Wells Fargo broke downwards from the yearlong range two weeks ago and needs an upward dynamic to check potential for some additional downside. JP Morgan has also pulled back rather sharply of late and is now testing the July lows. A sustained move back above $40 is needed to suggest demand is returning to dominance. T.Rowe Price has a relatively similar pattern.

M&T Bank and Ameriprise Financial are both outperforming at present and have held above their 200-day MAs. Sustained moves below $80 and $36 respectively would be required to question medium-term uptrend consistency.

The KBW Regional Banks Index had become somewhat overextended relative to the 200-day MA when it encountered resistance in the region of 60. It paused, mostly below 50 (in the region of the 200-day MA) from June but broke downwards once more four weeks ago and would need to hold a move back above 50 to begin to repair the technical damage already sustained.

Bank of Hawaii was among the better performers on the Index but broke below the 200-day MA two weeks ago and broke the progression of higher reaction lows last week. While it is somewhat oversold in the short-term a sustained move back above $50 is needed to check potential for an additional test of underlying trading.

Here are results of Chart Library Performance Filters for the members of the KBW Regional Banks Index. None have posted a positive return over the last 1-month of 3-month period. 4 have finished in the positive column over the last 6 months.

These are the results of a similar filter for a sample of larger US Financial Institutions most of which are in the S&P500. None are making even new 3-month highs, only two have posted a positive return over the last month and only 7 of the 47 have finished the last 3 months in positive territory.

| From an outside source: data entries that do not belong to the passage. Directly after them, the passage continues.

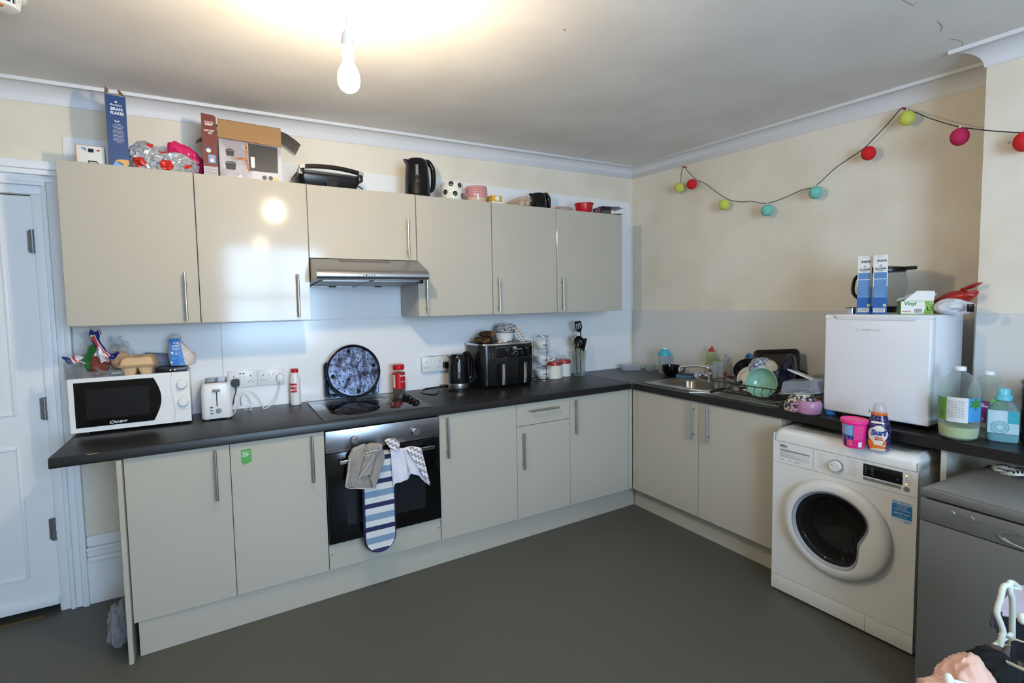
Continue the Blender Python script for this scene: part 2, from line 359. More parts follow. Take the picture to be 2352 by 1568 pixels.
d = leaf('door', o, -3.419, -3.0337, DB, DT, D); bar_handle(d, -3.09, .618, .842, D)
d = leaf('door', o, -3.0337, -2.6265, DB, DT, D, ); bar_handle(d, -2.686, .62, .844, D)
a, b = at(553, 1034, y=D), at(578, 1063, y=D)
m = MB(pm('green_sticker', (88, 160, 78), .6)); m.prism([(a.x, a.z), (b.x, a.z+.003), (b.x+.002, b.z+.008), (b.x-.014, b.z+.002), (a.x+.008, b.z-.002), (a.x, b.z+.012)], D-.0008, D-.0001)
m.mat(TXW)
for k in range(4): m.box(a.x+.006, b.x-.008-(k % 2)*.004, D-.0012, D-.0008, a.z-.012-k*.006, a.z-.010-k*.006)
obj('sticker', m, d, label='torn green sticker with faint white print')
m = MB(DOORM); m.box(-3.4375, -3.4205, -.613, WY-.03, 0, .858, .001, 1); obj('end_panel', m, o)
o = thing('base_cabinet', 'base cabinet with one door just right of the oven', 'cabinet', base=(-1.775, -.3, 0)); base_box(o, -2.024, -1.5235)
d = leaf('door', o, -2.0245, -1.5227, DB, DT, D); bar_handle(d, -1.979, .616, .841, D)
o = thing('base_cabinet', 'narrow base cabinet with a drawer above a door, right of centre', 'cabinet', base=(-1.32, -.3, 0)); base_box(o, -1.522, -1.123)
d = leaf('drawer', o, -1.5227, -1.1225, .722, DT, D); bar_handle(d, (-1.443, -1.224), .811, .811, D, True)
d = leaf('door', o, -1.5227, -1.1225, DB, .719, D); bar_handle(d, -1.484, .46, .681, D)
o = thing('base_cabinet', 'base cabinet in the inner corner of the kitchen, left run', 'cabinet', base=(-.87, -.3, 0)); base_box(o, -1.122, -.623)
d = leaf('door', o, -1.1225, -.6165, DB, DT, D); bar_handle(d, -1.086, .618, .841, D)
leaf('filler_strip', o, -.6165, -.581, DB, DT, D)
o = thing('base_cabinet', 'double sink base cabinet with two pull bars meeting, beneath the drying rack', 'cabinet', base=(1.12, -.3, 0), frame='R')
m = MB(CARC); t = .016
m.box(.623, .639, D+.02, WY-.03, DB, DT); m.box(1.582, 1.598, D+.02, WY-.03, DB, DT); m.box(.639, 1.582, D+.02, WY-.03, DB, DB+t); m.box(.639, 1.582, WY-.036, WY-.03, DB+t, .60); obj('carcass', m, o)
leaf('filler_strip', o, .582, .6207, DB, DT, D)
d = leaf('door', o, .6207, 1.1207, DB, DT, D); bar_handle(d, 1.088, .621, .842, D)
d = leaf('door', o, 1.1213, 1.615, DB, DT, D); bar_handle(d, 1.196, .628, .848, D)
m = MB(CARC); m.box(1.599, 1.616, -.56, WY-.03, 0, .858); obj('end_panel', m, o)
# plinths
m = MB(DOORM); m.loft([[(-3.403, -.574, z), (-.503, -.5165, z), (-.503, -.4985, z), (-3.403, -.556, z)] for z in (.001, DB-.001)])
single('plinth', m, 'long grey-beige plinth along the floor under the left run of cabinets', 'plinth')
m = MB(DOORM); m.box(-.502, -.484, -1.597, -.52, .001, DB-.001); single('plinth', m, 'short grey-beige plinth under the sink cabinet, ending at the washing machine', 'plinth')
m = MB(CARC); m.box(-.58, WX-.03, -2.268, -2.25, 0, .858); single('end_panel', m, 'upright grey-beige panel holding up the worktop between washing machine and dishwasher', 'panel')
# worktops
m = MB(WTOP)
def wedge(m, x0, x1): m.loft([[(x, -.6+.0, .864), (x, -.6, .893), (x, -.5975, .899), (x, -.592, .901), (x, WY-.008, .901), (x, WY-.008, .859), (x, -.595, .859)] for x in (x0, x1)])
wedge(m, -3.646, -.612); o = single('worktop', m, 'long black laminate worktop along the back wall, chipped front edge by the microwave', 'worktop')
m = MB(pm('chipboard', (168, 132, 88), .9)); a = at(214, 1043.5, y=-.601)
m.raw([(a.x-.022, -.6006, .9005), (a.x+.02, -.6006, .9), (a.x+.014, -.6006, .8975), (a.x-.016, -.6006, .8965)], [(0, 1, 2, 3)], thick=.001); obj('chip', m, o)
SK = (-.54, -.07, -1.575, -.625)     # sink flange x0,x1,y0,y1
m = MB(WTOP)
HB = (-.46, -.14, -1.06, -.68)       # bowl hole
for q in ((-.5999, WX-.008, HB[3], WY-.008), (-.5999, HB[0], HB[2], HB[3]), (HB[1], WX-.008, HB[2], HB[3]), (-.5999, WX-.008, BY, HB[2]), (-.5999, BX-.008, -3.3, BY)):
    m.box(q[0], q[1], q[2], q[3], .859, .9005)
m.mat(STEEL); m.box(-.612, -.6001, -.6, -.59, .8595, .9015)
single('worktop', m, 'black laminate worktop along the right wall holding the sink and white fridge', 'worktop')
# ---------------------------------------------------------------- pendant lamps
def pendant(P, label, w, col=(1.0, .80, .54)):
    top = ceil_z(P.x, P.y); o = thing('pendant_lamp', label, 'lamp', loc=(P.x, P.y, P.z)); h = top-P.z
    m = MB(WHITE); m.tube([(0, 0, .12), (0, 0, h-.02)], .0028, 8); obj('cord', m, o)
    m = MB(WHITE); m.lathe([(0, h-.02), (.012, h-.02), (.034, h-.008), (.036, h-.0005), (0, h-.0005)], 24); obj('ceiling_rose', m, o)
    m = MB(WHITE); m.lathe([(.0035, .135), (.009, .132), (.0165, .118), (.019, .1), (.019, .086), (.0205, .085), (.0205, .082), (.019, .081), (.0185, .052), (.015, .05), (0, .05)], 24); obj('lamp_holder', m, o)
    bm_ = bpy.data.materials.new('lit_bulb'); bm_.use_nodes = True; nt = bm_.node_tree; nt.nodes.clear()
    e = nt.nodes.new('ShaderNodeEmission'); ou = nt.nodes.new('ShaderNodeOutputMaterial'); e.inputs[0].default_value = (*col, 1); e.inputs[1].default_value = w; nt.links.new(e.outputs[0], ou.inputs[0])
    m = MB(bm_); m.lathe([(0, -.052), (.012, -.0505), (.024, -.043), (.0315, -.03), (.0335, -.012), (.031, .006), (.024, .022), (.0165, .036), (.0145, .05), (0, .05)], 24); obj('bulb', m, o)
    return o
pendant(BULB, 'bare lit bulb hanging from the ceiling on a white cord', BULB_W)
pendant(Vector((-2.62, -3.62, 2.19)), 'second bare lit bulb hanging near the window behind the camera', BULB2_W)
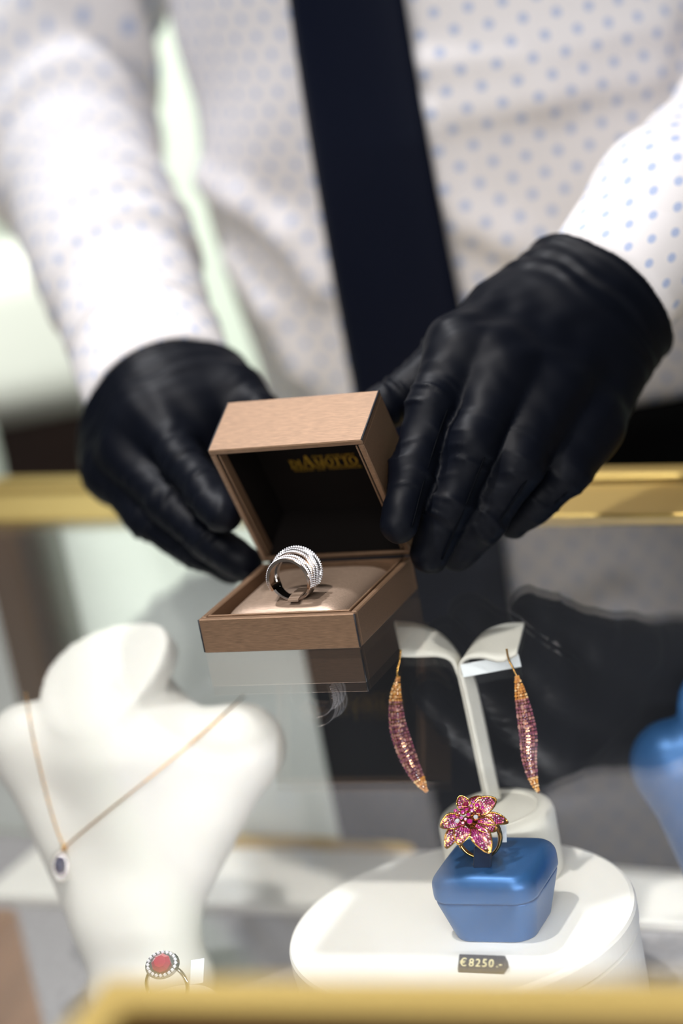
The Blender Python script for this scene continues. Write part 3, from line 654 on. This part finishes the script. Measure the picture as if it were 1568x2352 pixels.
def bust(dx, dy, dd, mat, label, name):
    fn, c, b = bust_fn(dx, dy, dd); o = sdf_obj(name, fn, c+V(-130, -75, -145), c+V(130, 75, 95), 2.0, mat, None, origin=V(b[0], b[1], FZ), relax=4)
    return tag(o, label, 'display bust'), fn
cbust, cfn = bust(0, 0, 0, M_CREAM, 'cream necklace display bust wearing the gold chain with oval pendant', 'necklace_bust')
bust(1478, 40, -40, M_BLUE, 'blue satin necklace display bust at the right edge of the counter', 'necklace_bust')
def hit(fn, x, y, d0=1120, d1=1320):
    ds = np.arange(d0, d1, 0.5); P = np.array([at(x, y, d) for d in ds], np.float32); s = fn(P); i = np.argmax(s < 0)
    return P[i].astype(float) if s[i] < 0 else at(x, y, 1215)
nk = thing('necklace', hit(cfn, 140, 1990), 'fine gold chain necklace with oval blue pendant on the cream bust', 'necklace')
for path in ([(58, 1590), (75, 1690), (100, 1800), (125, 1890), (146, 1945)], [(560, 1598), (470, 1680), (370, 1765), (270, 1845), (190, 1910), (150, 1945)]):
    pts = catmull(path, 10); pts = np.array([hit(cfn, x, y)-ray(x, y)*1.0 for x, y in pts])
    MB().add(*tube_vf(pts, 0.48, 6)).build('chain', M_YGOLD, nk, True)
pc = hit(cfn, 140, 1990)-ray(140, 1990)*3.0
MB().add(*tube_vf([at(146, 1938, 1)*0+hit(cfn, 148, 1940)-ray(148, 1940)*2.5, hit(cfn, 146, 1956)-ray(146, 1956)*3], 1.4, 8)).build('bail', M_YGOLD, nk, True)
pf = nrm(-FW+0.2*RT); pe = nrm(CX-pf*(CX@pf)); pg = np.cross(pf, pe)
MB().add(*lathe_vf(pc, [(0.8, -1.6), (1.0, 0.3), (0.86, 0.8)], 32, pf, pe*5.0, pg*8.0)).build('pendant_setting', M_SILVER, nk)
MB().add(*lathe_vf(pc+pf*0.6-pe*0.5+pg*1.0, [(0.9, -0.5), (1.0, 0.6), (0.55, 1.5)], 10, pf, pe*3.0, pg*4.6)).build('pendant_stone', pbr('blue_sapphire', '1c2550', 0.05, 0.2, coat=1.0), nk)
stones_obj('halo_stones', [(pc+pf*1.0+pe*4.2*math.cos(a)+pg*7.0*math.sin(a), 0.85, pf, 'ece8dc') for a in np.linspace(0, 6.283, 26, endpoint=False)], nk)

# ================================================================== RED-STONE RING AT THE FRONT LEFT
rz = thing('halo_ring', at(380, 2262, 1085), 'silver ring with red stone and diamond surround near the front rail', 'ring')
rc = at(372, 2215, 1085); rn = nrm(-FW*0.8+UPV*0.6-RT*0.15); re_ = nrm(np.cross(rn, Z_)); rg = np.cross(re_, rn)*-1
MB().add(*lathe_vf(rc, [(0.8, -2.5), (1.0, -0.5), (0.9, 0.6)], 24, rn, re_*8.2, rg*7.0)).build('setting', M_SILVER, rz)
MB().add(*gem_vf(rc+rn*1.2, 4.6, rn, 8)).build('red_stone', pbr('red_stone', 'c03348', 0.05, 0.2, coat=1.0), rz)
stones_obj('halo_stones', [(rc+rn*0.8+re_*6.6*math.cos(a)+rg*5.7*math.sin(a), 1.0, rn, 'f0f0f6') for a in np.linspace(0, 6.283, 20, endpoint=False)], rz)
MB().add(*tube_vf([rc-rn*2-UPV*9+(re_*math.cos(a)+UPV*math.sin(a))*9.5 for a in np.linspace(0, 6.283, 40, endpoint=False)], 1.0, 8, closed=True)).build('shank', M_SILVER, rz, True)
tg = MB().add(*box_vf(at(436, 2262, 1086), CX*6+CY*1, FW*0.5, CY*11+CX*0.5, 0.1)).build('paper_tag', M_PAPER, None)
tag(tg, 'small white paper tag beside the red-stone ring', 'tag')
hb = at(395, 2268, 1087)
rh = thing('ring_block', (hb[0], hb[1], FZ), 'white block carrying the red-stone ring beside the front rail', 'block')
htop = hb[2]-9.0
MB().add(*lathe_vf(V(hb[0], hb[1], 0), [(20, FZ+0.1), (20, htop-2), (18.5, htop)], 48)).build('column', M_CREAM, rh)
MB().add(*lathe_vf(V(hb[0], hb[1], 0), [(25, FZ+0.1), (25, FZ+5), (24, FZ+6)], 48)).build('foot', M_CREAM, rh)

# ================================================================== THE PERSON BEHIND THE COUNTER
TC = at(1120, 470, 1440); TC = V(TC[0], TC[1], 0)
TA, TB = 172.0, 112.0
person = thing('person', (TC[0], TC[1], -1000), 'person in dotted white shirt, navy tie and black gloves holding the ring box', 'person')
LARM = [at(385, 925, 1262), at(262, 600, 1360), at(150, 330, 1470), at(150, -60, 1500), at(330, -420, 1440)]
LR = [38.5, 43, 52, 57, 62]
RARM = [at(1382, 682, 1185), at(1545, 480, 1209), at(1860, 190, 1310), at(1900, -260, 1380), at(1700, -520, 1420)]
RRd = [33.5, 39, 50, 54, 62]
def torso(P):
    q = P-TC.astype(np.float32); u = q@W_.astype(np.float32); v = q@D_.astype(np.float32); z = P[..., 2]
    k = 1-0.06*np.clip((120-z)/130, 0, 1)+0.05*np.clip((z-200)/200, 0, 1)
    sh = np.clip((z-300)/120, 0, 1)**2*60
    # soft cloth folds hanging over the belly and around the tie
    fold = 5.0*np.sin(u/26.0+z/48.0+1.2*np.sin(z/60.0))*np.exp(-((z-60)/90.0)**2)+3.0*np.sin(z/19.0-u/60.0+np.sin(u/35.0))*np.clip((z-90)/60, 0, 1)*np.clip((260-z)/60, 0, 1)
    fold = fold*np.clip((np.abs(u+4)-30)/40, 0.1, 1)
    d = (np.sqrt((u/(TA*k))**2+(v/(TB*k))**2)-1)*TB*k+sh+fold*0.55
    return np.maximum(d, np.maximum(6-z, z-430))
def fold_wave(P, pts, amp, wl, ph):
    a = np.asarray(pts[0]); b = np.asarray(pts[1]); e = nrm(b-a).astype(np.float32); t = (P-a.astype(np.float32))@e
    sidev = np.cross(e, FW).astype(np.float32); s = (P-a.astype(np.float32))@sidev
    return amp*np.sin(t*2*math.pi/wl+ph+0.0004*s*s+0.6*np.sin(s/23.0)+1.1*np.sin(t/21.0+s/40.0+ph*3))*(0.65+0.35*np.sin(t/27.0+s/18.0+ph))
def sleeve(P, pts, rad, amp, seed):
    d = chain(P, pts, rad, 18.0)
    f = fold_wave(P, pts[:2], 1.0, 46, seed)*0.6+fold_wave(P, pts[1:3], 1.0, 40, seed+2)
    far = np.clip(np.linalg.norm(P-pts[0].astype(np.float32), axis=-1)/120-0.45, 0, 1)
    return d+amp*f*far
def thit(x, y):
    ds = np.arange(1200, 1600, 1.0); P = np.array([at(x, y, d) for d in ds], np.float32); s = torso(P); return P[int(np.argmax(s < 0))].astype(float)
RIDGES = [[thit(*p) for p in q] for q in ([(975, 300), (1005, 430), (1080, 510), (1170, 552), (1290, 600)], [(985, 150), (1200, 128), (1520, 62)], [(470, 410), (560, 470), (660, 545), (740, 660)], [(1000, 250), (1250, 215), (1500, 165)], [(540, 610), (620, 720), (690, 860)])]
def shirt_fn(P):
    d = torso(P)
    for pts in RIDGES: d = smin(d, chain(P, pts, [5.5]*len(pts), 8), 16)
    d = smin(d, sleeve(P, LARM, LR, 5.5, 0.4), 8); d = smin(d, sleeve(P, RARM, RRd, 2.2, 1.7), 8)
    return d
lo = V(-330, 1120, -2); hi = V(470, 1640, 445)
def clip_cuffs(P):
    d = shirt_fn(P)
    for pts in (LARM, RARM):
        e = nrm(pts[1]-pts[0]).astype(np.float32); a = pts[0].astype(np.float32)
        near = np.linalg.norm(P-a, axis=-1)-70
        cut = -((P-a)@e)+4.0
        d = np.where(near < 0, np.maximum(d, cut), d)
    return d
shirt = sdf_obj('shirt', clip_cuffs, lo, hi, 4.0, M_SHIRT, person, relax=2)
# weave coordinates so the dots run along torso and sleeves
me = shirt.data; vv = np.empty(len(me.vertices)*3); me.vertices.foreach_get('co', vv); vv = vv.reshape(-1, 3)/MM + np.array(abs_loc(shirt))/MM
dt_ = torso(vv.astype(np.float32)); dl = chain(vv, LARM, LR, 18); dr2 = chain(vv, RARM, RRd, 18); which = np.argmin(np.stack([dt_, dl, dr2]), 0)
q = vv-TC; uu = q@W_; ang = np.arctan2(uu/TA, -(q@D_)/TB); wv = np.zeros_like(vv); wv[:, 0] = ang*140; wv[:, 1] = vv[:, 2]+0.0
for k, pts in ((1, LARM), (2, RARM)):
    e = nrm(pts[1]-pts[0]); s1 = nrm(np.cross(e, FW)); s2 = np.cross(e, s1); r = vv-pts[0]; mk = which == k
    wv[mk, 0] = (np.arctan2(r@s1, -(r@FW-(r@e)*(e@FW)))*40)[mk]; wv[mk, 1] = (r@e)[mk]
at_ = me.attributes.new('weave', 'FLOAT_VECTOR', 'POINT'); at_.data.foreach_set('vector', wv.astype(np.float32).ravel())
# cuff bands
def cuff(pts, rad, t0, t1, name):
    e = nrm(pts[1]-pts[0]); s1 = nrm(np.cross(e, FW)); s2 = np.cross(e, s1); L = np.linalg.norm(pts[1]-pts[0]); v = []; f = []; n_ = 64; ks = np.linspace(t0, t1, 8)
    for side in (0, 1):
        for t in ks:
            r = rad[0]+(rad[1]-rad[0])*t/L+(1.6 if side == 0 else 0.2)
            for a in np.linspace(0, 2*math.pi, n_, endpoint=False): v.append(pts[0]+e*t+(s1*math.cos(a)+s2*math.sin(a))*(r+0.7*math.sin(3*a+t*0.05)))
    m = len(ks); o2 = m*n_
    for i in range(m-1):
        for j in range(n_): q_ = (i*n_+j, i*n_+(j+1) % n_, (i+1)*n_+(j+1) % n_, (i+1)*n_+j); f.append(q_[::-1]); f.append(tuple(x+o2 for x in q_))
    for i in (0, m-1):
        for j in range(n_): f.append((i*n_+j, i*n_+(j+1) % n_, o2+i*n_+(j+1) % n_, o2+i*n_+j))
    o = mesh_obj(name, v, f, M_SHIRT, shirt, True); w2 = np.zeros((len(v), 3)); V_ = np.array(v)-pts[0]
    w2[:, 0] = np.arctan2(V_@s1, -(V_@FW-(V_@e)*(e@FW)))*40; w2[:, 1] = V_@e
    a_ = o.data.attributes.new('weave', 'FLOAT_VECTOR', 'POINT'); a_.data.foreach_set('vector', w2.astype(np.float32).ravel()); return o
cuff(LARM, LR, 2, 52, 'shirt_cuff'); cuff(RARM, RRd, 2, 62, 'shirt_cuff')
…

The results of these filters reflect a large degree of commonality across the sector with just about every share having pulled back to one extent or another over the last few months. This is against a background in which banks are reporting profitable trading conditions on aggregate. Since the latter condition is likely to continue with monetary conditions so accommodative, it would appear to be only a matter of time before those with better balance sheets present favourable medium-term buying opportunities.